* WHAT TO PRODUCE
Transcribe all of the material exactly, except for its pictures.

— start —

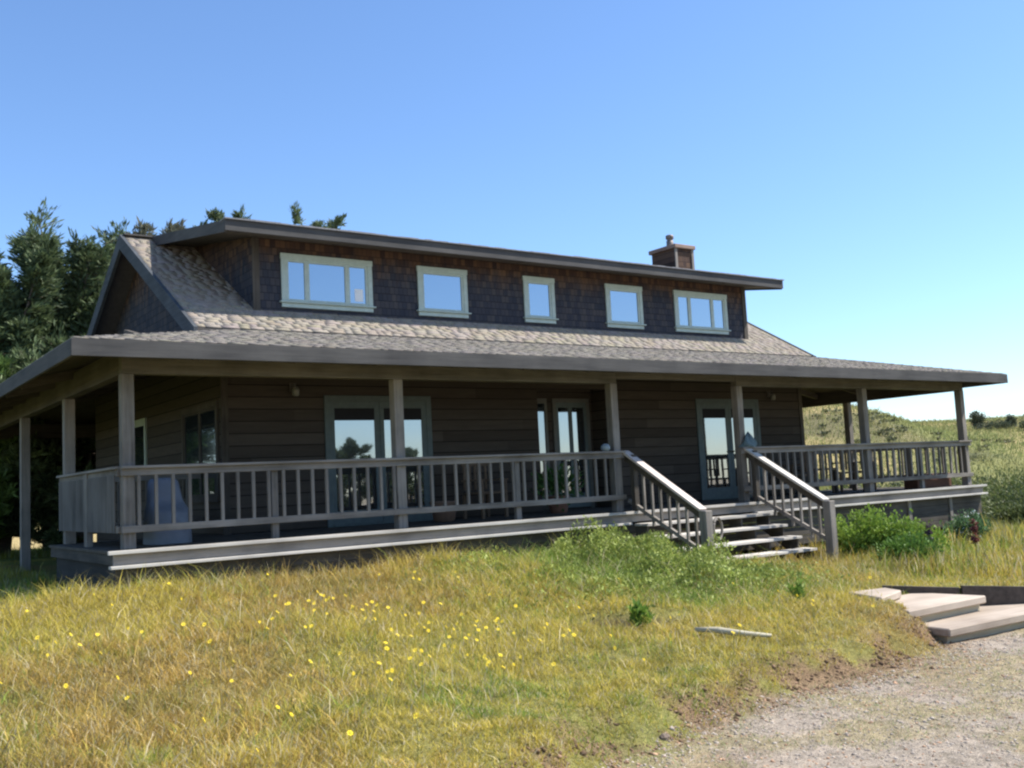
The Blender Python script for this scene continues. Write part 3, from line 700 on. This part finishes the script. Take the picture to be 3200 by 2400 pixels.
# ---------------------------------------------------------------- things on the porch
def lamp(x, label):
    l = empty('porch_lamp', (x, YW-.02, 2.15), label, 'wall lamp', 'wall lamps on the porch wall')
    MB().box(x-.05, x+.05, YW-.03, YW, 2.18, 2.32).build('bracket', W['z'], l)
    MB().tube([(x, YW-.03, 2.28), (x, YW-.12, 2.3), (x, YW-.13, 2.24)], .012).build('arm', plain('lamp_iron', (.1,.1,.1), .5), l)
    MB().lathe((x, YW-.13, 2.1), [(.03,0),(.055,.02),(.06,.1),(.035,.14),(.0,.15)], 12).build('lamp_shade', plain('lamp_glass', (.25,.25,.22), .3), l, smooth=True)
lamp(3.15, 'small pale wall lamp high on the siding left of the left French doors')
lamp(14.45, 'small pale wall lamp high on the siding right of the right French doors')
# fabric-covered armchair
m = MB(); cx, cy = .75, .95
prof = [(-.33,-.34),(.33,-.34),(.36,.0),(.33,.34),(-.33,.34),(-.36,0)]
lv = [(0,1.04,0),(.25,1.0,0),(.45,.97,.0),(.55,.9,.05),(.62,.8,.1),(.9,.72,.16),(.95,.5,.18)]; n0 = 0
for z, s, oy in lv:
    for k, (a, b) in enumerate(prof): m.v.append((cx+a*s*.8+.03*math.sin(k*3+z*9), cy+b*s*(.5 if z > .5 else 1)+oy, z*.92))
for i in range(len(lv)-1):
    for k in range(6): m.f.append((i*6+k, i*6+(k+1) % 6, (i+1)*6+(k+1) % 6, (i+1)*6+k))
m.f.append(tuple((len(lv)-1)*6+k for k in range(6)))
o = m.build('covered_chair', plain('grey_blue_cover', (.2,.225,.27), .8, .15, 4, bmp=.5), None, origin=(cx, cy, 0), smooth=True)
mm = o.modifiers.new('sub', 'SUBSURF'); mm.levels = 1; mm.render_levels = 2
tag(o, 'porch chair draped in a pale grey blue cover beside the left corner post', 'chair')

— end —

* RESULT OF THE TASK
The Blender Python script for this scene continues. Write part 3, from line 700 on. This part finishes the script. Take the picture to be 3200 by 2400 pixels.
# ---------------------------------------------------------------- things on the porch
def lamp(x, label):
    l = empty('porch_lamp', (x, YW-.02, 2.15), label, 'wall lamp', 'wall lamps on the porch wall')
    MB().box(x-.05, x+.05, YW-.03, YW, 2.18, 2.32).build('bracket', W['z'], l)
    MB().tube([(x, YW-.03, 2.28), (x, YW-.12, 2.3), (x, YW-.13, 2.24)], .012).build('arm', plain('lamp_iron', (.1,.1,.1), .5), l)
    MB().lathe((x, YW-.13, 2.1), [(.03,0),(.055,.02),(.06,.1),(.035,.14),(.0,.15)], 12).build('lamp_shade', plain('lamp_glass', (.25,.25,.22), .3), l, smooth=True)
lamp(3.15, 'small pale wall lamp high on the siding left of the left French doors')
lamp(14.45, 'small pale wall lamp high on the siding right of the right French doors')
# fabric-covered armchair
m = MB(); cx, cy = .75, .95
prof = [(-.33,-.34),(.33,-.34),(.36,.0),(.33,.34),(-.33,.34),(-.36,0)]
lv = [(0,1.04,0),(.25,1.0,0),(.45,.97,.0),(.55,.9,.05),(.62,.8,.1),(.9,.72,.16),(.95,.5,.18)]; n0 = 0
for z, s, oy in lv:
    for k, (a, b) in enumerate(prof): m.v.append((cx+a*s*.8+.03*math.sin(k*3+z*9), cy+b*s*(.5 if z > .5 else 1)+oy, z*.92))
for i in range(len(lv)-1):
    for k in range(6): m.f.append((i*6+k, i*6+(k+1) % 6, (i+1)*6+(k+1) % 6, (i+1)*6+k))
m.f.append(tuple((len(lv)-1)*6+k for k in range(6)))
o = m.build('covered_chair', plain('grey_blue_cover', (.2,.225,.27), .8, .15, 4, bmp=.5), None, origin=(cx, cy, 0), smooth=True)
mm = o.modifiers.new('sub', 'SUBSURF'); mm.levels = 1; mm.render_levels = 2
tag(o, 'porch chair draped in a pale grey blue cover beside the left corner post', 'chair')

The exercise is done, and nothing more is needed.